Касимовская перекрученность, изгибистость, податливая прихотливая овражность. Даже типовые «регулярные» здания екатерининской эпохи так расположились, что прозоры вокруг них на Оку и окское пойменное заречье образуют ауру провинциальной пейзажной роскоши.
Речник – это человек, «ныряющий» в речное пространство и текущий внутри него. Текущее жизнью путевой воды тело речника.
Хитрыми меандрами Оки формуешься изменчивым, спонтанным телом себя – водой, вращающей автоакваграфию как мета-тело речного путешествия.
Геокорпография реки. Телесность воды есть проявление замкнутости и округлости любой возможной глубины.
Купы прибрежных деревьев, поддерживающие незаметно контуры неба.
Река движима моросью речи.
Касимов – органичное порождение Оки, её продолжение, дополнительное течение, город-приток. Он «выброшен» на речной берег как чудесный ландшафтный тритон, обаятельная пейзажная саламандра.
Движение к истокам – «всего лишь» речная метафора бытия.
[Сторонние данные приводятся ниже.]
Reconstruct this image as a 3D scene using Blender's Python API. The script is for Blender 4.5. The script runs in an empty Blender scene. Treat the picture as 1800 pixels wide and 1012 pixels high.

Касимовская прибрежная панорама сильна натянутой нитью полувоздушного-полуводного пространства. Это крепкий тугой «лук» классического окского ландшафта, воздуховодный путь речного кругозора, взгляда и огляда.
Расчерчивание реки путевыми знаками текучего тела пространства. Пространство метит себя рекой, течёт рекой тела. География тела как речной путь бытия.
Ты схватываешь обнажённую супесь и лёгкую спесь окских берегов как невесомую птицу протяжённой речной страны.
Волнистая лень прибрежной дернины, возвращающая тебя в догеографический мир рельефного равновесия и безмолвия. Берег становится метагеографической речной рефлексией только после онтологического основания самой реки.
Ты течёшь, пристально наблюдаемый неподвижной рекой.
Снующие туда-сюда, справа и слева, многочисленные окские старицы, речные крылья, прибавляющие реке устойчивости, уверенности, зрелой солидности. Ока разворачивается старицами.